En conséquence, le jugement entrepris sera confirmé en ce qu'il également rejeté les demandes insusceptibles d'être identifiées de la SAS CIF à ce titre.
Enfin, privée d'objet par le rejet de l'intégralité des prétentions de la SAS CIF, la demande subsidiaire de la SAS Mauviel1830 ne sera pas examinée, la Cour rappelant néanmoins sur ce point que, le défaut de preuve des faits soutenant une prétention sous une qualification déterminée commandant son rejet conformément à l'adage idem est non esse et non probari, le choix des pièces que la SAS CIF entend produire pour justifier du bien-fondé de ses demandes n'appartient qu'à elle et s'opère à ses risques et périls, une partie n'ayant ainsi aucun intérêt à solliciter une pièce étrangère au succès de ses prétentions mais uniquement de nature à fonder une demande adverse.

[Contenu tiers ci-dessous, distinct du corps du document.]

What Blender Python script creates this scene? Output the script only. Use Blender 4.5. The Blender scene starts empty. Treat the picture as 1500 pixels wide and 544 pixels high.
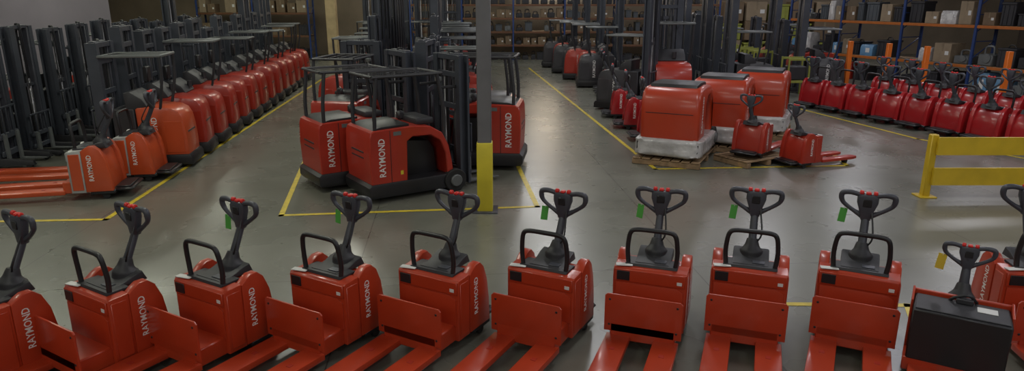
import bpy, bmesh, math, random
from mathutils import Vector, Matrix
random.seed(7)
S=bpy.context.scene; C=S.collection
try: S.view_settings.view_transform='Standard'
except Exception: pass
R=math.radians
H=3.3; F=1000.0; TH=R(15.5)
def G(px,py,z=0.0):
    u=(px-750)/F; v=(py-272)/F
    d=Vector((u, math.cos(TH)-v*math.sin(TH), -math.sin(TH)-v*math.cos(TH)))
    t=(z-H)/d.z
    return Vector((d.x*t,d.y*t,z))
# ---------------------------------------------------------------- materials
def mat(name,col,rough=.5,metal=0,coat=0,var=.12,scale=3,bump=0,bscale=60,spec=.5,emit=None):
    m=bpy.data.materials.new(name); m.use_nodes=True; nt=m.node_tree; b=nt.nodes['Principled BSDF']
    b.inputs['Roughness'].default_value=rough; b.inputs['Metallic'].default_value=metal
    b.inputs['Coat Weight'].default_value=coat; b.inputs['Coat Roughness'].default_value=.12
    b.inputs['Specular IOR Level'].default_value=spec
    tc=nt.nodes.new('ShaderNodeTexCoord'); n=nt.nodes.new('ShaderNodeTexNoise'); n.inputs['Scale'].default_value=scale; n.inputs['Detail'].default_value=4
    nt.links.new(tc.outputs['Object'],n.inputs['Vector'])
    r=nt.nodes.new('ShaderNodeValToRGB'); r.color_ramp.elements[0].position=.3; r.color_ramp.elements[1].position=.7
    r.color_ramp.elements[0].color=[c*(1-var) for c in col]+[1]; r.color_ramp.elements[1].color=[min(1,c*(1+var)) for c in col]+[1]
    nt.links.new(n.outputs['Fac'],r.inputs['Fac']); nt.links.new(r.outputs['Color'],b.inputs['Base Color'])
    if bump:
        n2=nt.nodes.new('ShaderNodeTexNoise'); n2.inputs['Scale'].default_value=bscale; nt.links.new(tc.outputs['Object'],n2.inputs['Vector'])
        bp=nt.nodes.new('ShaderNodeBump'); bp.inputs['Strength'].default_value=bump; bp.inputs['Distance'].default_value=.02
        nt.links.new(n2.outputs['Fac'],bp.inputs['Height']); nt.links.new(bp.outputs['Normal'],b.inputs['Normal'])
    return m
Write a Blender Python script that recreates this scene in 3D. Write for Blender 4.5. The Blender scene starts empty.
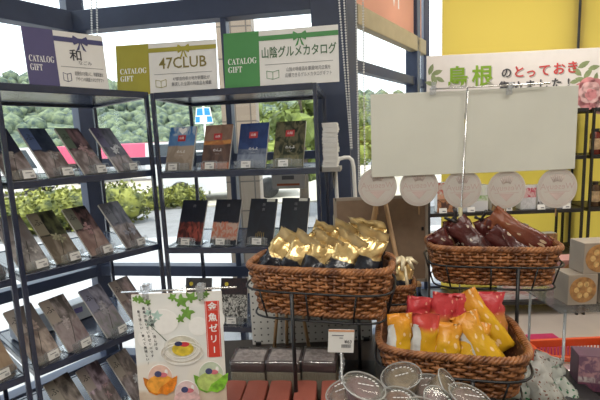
import bpy, bmesh, math, random
from mathutils import Vector, Matrix, Euler, noise
R = math.radians
random.seed(7)
SC = bpy.context.scene
COL = SC.collection

# ---------------------------------------------------------------- camera, sky, sun, exposure
FPX = 415.0
CAM_Z = 1.5
CAM_M = Matrix.Rotation(R(90 - 8.0), 4, 'X') @ Matrix.Rotation(R(-2.5), 4, 'Z')
cd = bpy.data.cameras.new('camera')
cd.sensor_width = 36.0
cd.lens = FPX * 36.0 / 600.0
cd.clip_start = 0.05
cd.clip_end = 400
cam = bpy.data.objects.new('camera', cd)
COL.objects.link(cam)
cam.matrix_world = Matrix.Translation((0, 0, CAM_Z)) @ CAM_M
SC.camera = cam

w = bpy.data.worlds.new('sky')
SC.world = w
w.use_nodes = True
bg = w.node_tree.nodes['Background']
bg.inputs[0].default_value = (0.86, 0.93, 1.0, 1)
bg.inputs[1].default_value = 2.6

sd = bpy.data.lights.new('sun', 'SUN')
sd.energy = 4.5
sd.angle = R(1.0)
sd.color = (1.0, 0.95, 0.86)
so = bpy.data.objects.new('sun', sd)
COL.objects.link(so)
so.rotation_euler = Euler((R(21), R(-13), 0))

def area(name, loc, sx, sy, power, col, rot=(0, 0, 0)):
    l = bpy.data.lights.new(name, 'AREA')
    l.shape = 'RECTANGLE'
    l.size, l.size_y, l.energy, l.color = sx, sy, power, col
    o = bpy.data.objects.new(name, l)
    COL.objects.link(o)
    o.location = loc
    o.rotation_euler = rot
    return o
CEIL = [(-0.55, -0.4), (1.35, 0.55), (0.5, -1.3), (2.6, 1.9), (1.7, 2.75)]  # last one is an added fill lamp for banner, shelf goods and back floor
CEIL_W = [29, 15, 22, 30, 18]
for (x, y), p in zip(CEIL, CEIL_W):
    area('ceiling_and_fill_lamp', (x, y, 3.0), 1.15, 0.28, p, (1.0, 0.95, 0.86))

SC.view_settings.view_transform = 'Standard'
SC.view_settings.look = 'None'
SC.view_settings.gamma = 1
SC.view_settings.use_curve_mapping = False
SC.view_settings.exposure = 0.0

# ---------------------------------------------------------------- pixel helpers
def ray(px, py):
    d = Vector(((px - 300) / FPX, (200 - py) / FPX, -1.0))
    return (CAM_M.to_3x3() @ d)
def atY(px, py, Y):
    d = ray(px, py)
    return Vector((0, 0, CAM_Z)) + d * (Y / d.y)
def atZ(px, py, z):
    d = ray(px, py)
    return Vector((0, 0, CAM_Z)) + d * ((z - CAM_Z) / d.z)

# ---------------------------------------------------------------- object helpers
def tag(o, label=None, cat=None, group=None, kind=None):
    if label: o['label'] = label
    if cat: o['category'] = cat
    if group: o['group'] = group
    if kind: o['kind'] = kind
    return o
def thing(name, label, cat, loc=(0, 0, 0), rz=0.0, group=None):
    o = bpy.data.objects.new(name, None)
    o.empty_display_size = 0.05
    COL.objects.link(o)
    o.location = loc
    o.rotation_euler = (0, 0, rz)
    return tag(o, label, cat, group)
def copy_tree(o, parent=None):
    c = o.copy()
    COL.objects.link(c)
    c.parent = parent
    for ch in list(o.children):
        copy_tree(ch, c)
    return c

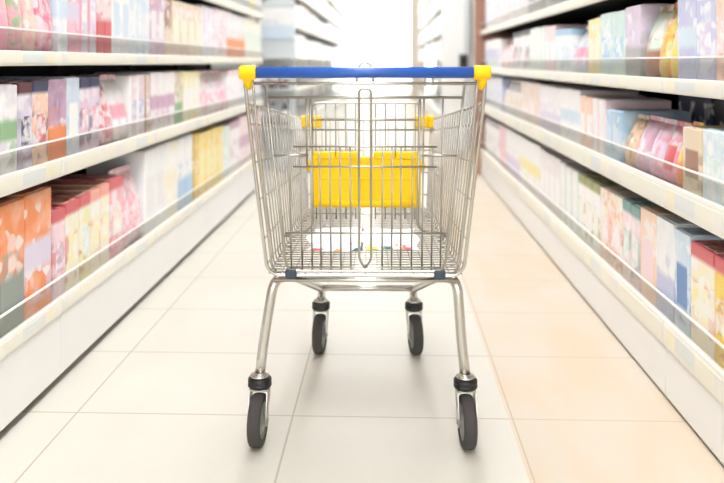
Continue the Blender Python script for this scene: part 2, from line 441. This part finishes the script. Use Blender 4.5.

4°) Sur les frais irrépétibles et les dépens
Le jugement entrepris sera confirmé en ses dispositions relatives aux dépens.
Succombant en son appel, la SAS CIF, dont la demande au titre des frais irrépétibles sera rejetée, sera condamnée à supporter les entiers dépens d'appel ainsi qu'à payer à la SAS Mauviel1830 la somme de 12 000 euros en application de l'article 700 du code de procédure civile.
PAR CES MOTIFS
La Cour, statuant par arrêt contradictoire mis à la disposition des parties au greffe,
Confirme le jugement entrepris en toutes ses dispositions soumises à la Cour ;
Y ajoutant,
Rejette la fin de non-recevoir opposée par la SAS Mauviel1830 ;
Rejette la demande de la SAS Comptoir des Industries Françaises au titre des frais irrépétibles ;
Condamne la SAS Comptoir des Industries Françaises à payer à la SAS Mauviel1830 la somme de 12 000 euros en application de l'article 700 du code de procédure civile au titre des frais irrépétibles engagés en appel ;
Condamne la SAS Comptoir des Industries Françaises à supporter les entiers dépens d'appel.